— Aim of the task —
Select and reproduce each line of the listing below that bears the string "lambda".

— Data lines —
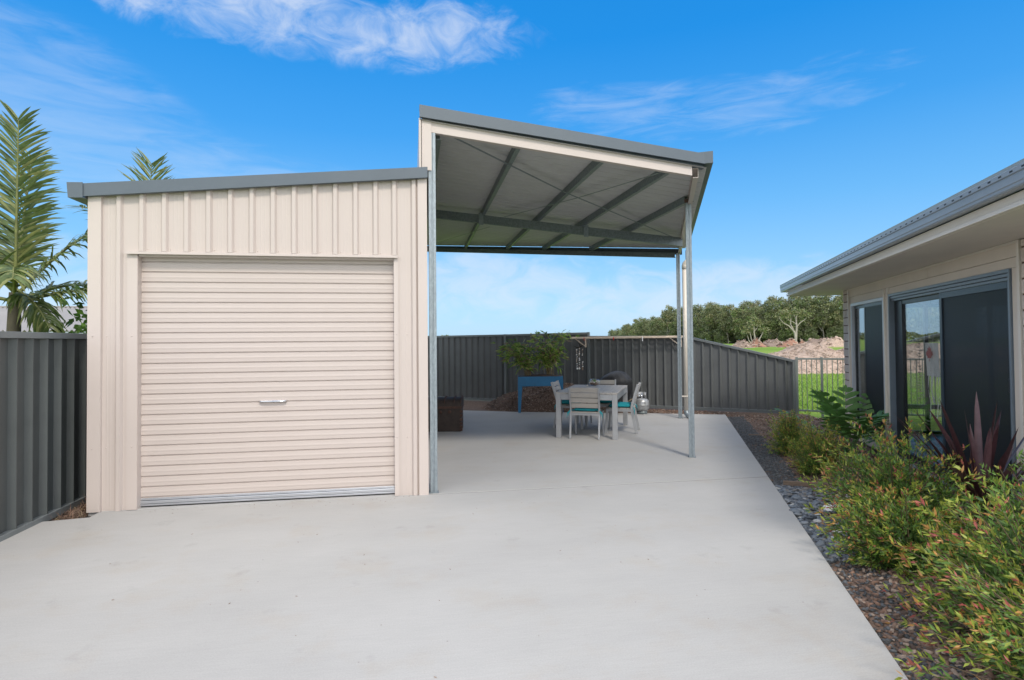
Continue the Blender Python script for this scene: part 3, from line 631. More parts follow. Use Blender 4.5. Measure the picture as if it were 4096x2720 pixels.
def fence_run(name, origin, label, P, posts, tops, z0=-.02, flip=1, pitch=.19, sm_=None):
    f = empty(name, origin, 0, label, 'fence'); o = Vector(origin)
    def fin(mb, nm, mt, bev=0):
        mb.v = [tuple(Vector(p) - o) for p in mb.v]; return mb.build(nm, mt, f, bev)
    for i in range(len(posts) - 1):
        a, b = posts[i], posts[i + 1]; t0, t1 = tops[i]
        fin(fence_bay(f, P, a + .03, b - .03, z0 + .06, t0 - .03, t1 - .03, pitch, flip), 'infill_sheet', sm_ or FENCE)
        mb = MB()
        A = [P(a, -.022, t0 - .055), P(a, .056, t0 - .055), P(a, .056, t0), P(a, -.022, t0)]
        Bq = [P(b, -.022, t1 - .055), P(b, .056, t1 - .055), P(b, .056, t1), P(b, -.022, t1)]
        mb.add(A + Bq, [(0, 1, 2, 3), (7, 6, 5, 4), (0, 4, 5, 1), (1, 5, 6, 2), (2, 6, 7, 3), (3, 7, 4, 0)]); fin(mb, 'top_rail', FENCEC, .003)
        mb = MB()
        A = [P(a, -.02, z0), P(a, .054, z0), P(a, .054, z0 + .062), P(a, -.02, z0 + .062)]; Bq = [P(b, -.02, z0), P(b, .054, z0), P(b, .054, z0 + .062), P(b, -.02, z0 + .062)]
        mb.add(A + Bq, [(0, 1, 2, 3), (7, 6, 5, 4), (0, 4, 5, 1), (1, 5, 6, 2), (2, 6, 7, 3), (3, 7, 4, 0)]); fin(mb, 'bottom_rail', FENCEC, .003)
    for i, a in enumerate(posts):
        h = max(tops[max(i - 1, 0)][1] if i else tops[0][0], tops[min(i, len(tops) - 1)][0] if i < len(tops) else tops[-1][1]) + .004
        mb = MB()
        pts = [P(a - .028, -.026, -.1), P(a + .028, -.026, -.1), P(a + .028, .061, -.1), P(a - .028, .061, -.1)]
        mb.hexa([Vector(q) for q in pts] + [Vector((q.x, q.y, h)) for q in pts]); fin(mb, 'fence_post', FENCEC, .003)
    return f
fence_run('boundary_fence', (4.2, 14.1, 0), 'dark grey ribbed steel fence across the back, stepping down and tapering at its right end', lambda s, o, z: fp(s, o, z),
          [-2.04, .33, 2.70, 5.04, 7.42, 9.65], [(1.75, 1.765), (1.765, 1.775), (1.775, 1.795), (1.705, 1.675), (1.675, 1.135)])
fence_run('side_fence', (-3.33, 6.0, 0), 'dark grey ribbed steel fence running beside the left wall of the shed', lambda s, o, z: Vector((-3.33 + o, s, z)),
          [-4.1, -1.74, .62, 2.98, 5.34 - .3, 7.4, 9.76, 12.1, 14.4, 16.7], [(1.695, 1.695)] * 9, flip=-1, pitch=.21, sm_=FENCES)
POOLF = mat('pale_grey_green_steel', (0.235, 0.265, 0.255), 0.42, 0.06, 3.0)
# tubular pool fence beyond the taper
pf = empty('pool_fence', (8.06, 11.2, 0), 0, 'low grey tubular bar fence between the ribbed fence end and the house', 'fence')
def pfb(mb, nm, mt, bev=0, par=pf):
    mb.v = [tuple(Vector(p) - Vector((8.06, 11.2, 0))) for p in mb.v]; return mb.build(nm, mt, par, bev)
pposts = [9.70, 10.17, 12.3, 14.4]
for s in pposts:
    mb = MB(); mb.bar(fp(s, 0, -.1), fp(s, 0, 1.185), .05, .05, FD); mb.bar(fp(s, 0, 1.185), fp(s, 0, 1.193), .056, .056, FD); pfb(mb, 'fence_post', POOLF, .003)
for z in (.06, 1.155):
    for a, b in zip(pposts, pposts[1:]):
        mb = MB(); mb.bar(fp(a + .026, 0, z), fp(b - .026, 0, z), .03, .036); pfb(mb, 'rail', POOLF, .002)
mb = MB(); mb.tube([(0, 0, 0), (0, 0, 1.06)], .0085, 6, False); barm = mb.mesh('bar', POOLF)
for a, b in zip(pposts, pposts[1:]):
    k = int((b - a) / .094) - 0; 
    for i in range(1, k):
        q = fp(a + (b - a) * i / k, 0, .078) - Vector((8.06, 11.2, 0)); link('bar', barm, pf, q)

# ------------------------------------------------------------------ house
hs = empty('house', (0, 0, 0), -TH, 'cream brick and clad house with wide eaves and glass sliding doors', 'house')
hs.location = uv(8.0, 3.0); HO = Vector((3.0, 8.0, 0))      # local origin (v, u)
def hb(mb, name, mats, bevel=0, parent=hs):
    mb.v = [tuple(Vector(p) - HO) for p in mb.v]
    return mb.build(name, mats, parent, bevel)
WV = 2.73
def hbox(name, m_, v0, v1, u0, u1, z0, z1, bevel=0, parent=hs):
    mb = MB(); mb.box((v0, u0, z0), (v1, u1, z1)); return hb(mb, name, m_, bevel, parent)
# cladding panels round the openings
hbox('cladding_panel', WALLC, WV, WV + .10, 5.70, 7.470, 2.240, 2.37)
hbox('cladding_panel', WALLC, WV, WV + .10, 7.476, 10.49, 2.240, 2.37)
hbox('cladding_panel', WALLC, WV + .002, WV + .10, 5.70, 8.686, 2.152, 2.236)
hbox('cladding_panel', WALLC, WV + .002, WV + .10, 8.862, 10.49, 2.135, 2.236)
hbox('cladding_panel', WALLC, WV + .002, WV + .10, 8.72, 8.832, .0, 2.236)
hbox('cladding_panel', WALLC, WV + .002, WV + .10, 10.372, 10.478, .0, 2.236)
hbox('cladding_panel', WALLC, WV + .002, WV + .10, 5.70, 5.800, .0, 2.150)
hbox('cladding_panel', WALLC, WV + .002, WV + .10, 8.864, 10.37, .0, .20)
for u0, u1, zt in ((8.688, 8.716, 2.238), (8.834, 8.860, 2.236), (10.480, 10.516, 2.368), (5.660, 5.698, 2.368)):
    hbox('cover_strip', TRIMC, WV - .016, WV + .05, u0, u1, 0.0, zt, .002)
hbox('cover_strip', TRIMC, WV - .012, WV + .001, 5.70, 10.478, 2.352, 2.369)
# window
wn = link('window', None, hs)
def ring(name, m_, v0, v1, u0, u1, z0, z1, w, parent, bevel=.002):
    mb = MB(); mb.box((v0, u0, z0), (v1, u0 + w, z1)); mb.box((v0, u1 - w, z0), (v1, u1, z1)); mb.box((v0, u0 + w, z0), (v1, u1 - w, z0 + w)); mb.box((v0, u0 + w, z1 - w), (v1, u1 - w, z1))
    return hb(mb, name, m_, bevel, parent)
ring('frame', PALEAL, WV - .012, WV + .09, 8.868, 10.365, .205, 2.130, .045, wn)
ring('sash', BLACKAL, WV + .03, WV + .06, 9.69, 10.315, .252, 2.083, .045, wn)
ring('sash', BLACKAL, WV + .0, WV + .028, 8.915, 9.735, .252, 2.083, .05, wn)
hbox('pane', GLASS, WV + .042, WV + .048, 9.735, 10.27, .297, 2.038, 0, wn)
hbox('pane', GLASS, WV + .012, WV + .018, 8.965, 9.685, .302, 2.033, 0, wn)
hbox('fly_screen', SCREEN, WV + .004, WV + .007, 8.965, 9.685, .302, 2.033, 0, wn)
hbox('mullion', GREYAL, WV + .019, WV + .03, 8.965, 9.685, 1.255, 1.285, 0, wn)
# sliding door
dr = link('sliding_door', None, hs)
mb = MB()
for z0, z1, v in ((2.118, 2.150, -.014), (2.086, 2.115, .002), (2.056, 2.083, .02)): mb.box((WV + v, 5.81, z0), (WV + .10, 8.68, z1))
mb.box((WV - .014, 8.655, .05), (WV + .10, 8.68, 2.118)); mb.box((WV - .014, 5.81, .05), (WV + .10, 5.838, 2.118)); mb.box((WV - .02, 5.81, .02), (WV + .10, 8.68, .05))
hb(mb, 'frame', GREYAL, .002, dr)
mb = MB(); mb.box((WV + .05, 8.40, .055), (WV + .095, 8.652, 2.05)); mb.box((WV + .055, 7.17, .055), (WV + .095, 7.245, 2.05)); mb.box((WV + .055, 7.245, .055), (WV + .095, 8.40, .15)); mb.box((WV + .055, 7.245, 2.0), (WV + .095, 8.40, 2.05))
hb(mb, 'sash', BLACKAL, .002, dr)
hbox('pane', GLASS, WV + .072, WV + .078, 7.245, 8.40, .15, 2.0, 0, dr)
mb = MB(); mb.box((WV + .012, 7.168, .055), (WV + .040, 7.222, 2.052)); mb.box((WV + .012, 5.842, .055), (WV + .040, 5.902, 2.052)); mb.box((WV + .012, 5.902, .055), (WV + .040, 7.168, .135)); mb.box((WV + .012, 5.902, 1.99), (WV + .040, 7.168, 2.052))
sc = hb(mb, 'screen_frame', mat('dark_screen_frame', (0.028, 0.045, 0.065), .35, .05), .002, dr)
hbox('fly_screen', SCREEN, WV + .024, WV + .028, 5.902, 7.168, .135, 1.99, 0, dr)
hbox('pane', GLASS, WV + .085, WV + .09, 5.90, 7.165, .10, 2.03, 0, dr)
mb = MB(); mb.box((WV - .004, 5.852, 1.10), (WV + .012, 5.890, 1.22)); hb(mb, 'handle', BLACKAL, .006, dr)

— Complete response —
fence_run('boundary_fence', (4.2, 14.1, 0), 'dark grey ribbed steel fence across the back, stepping down and tapering at its right end', lambda s, o, z: fp(s, o, z),
fence_run('side_fence', (-3.33, 6.0, 0), 'dark grey ribbed steel fence running beside the left wall of the shed', lambda s, o, z: Vector((-3.33 + o, s, z)),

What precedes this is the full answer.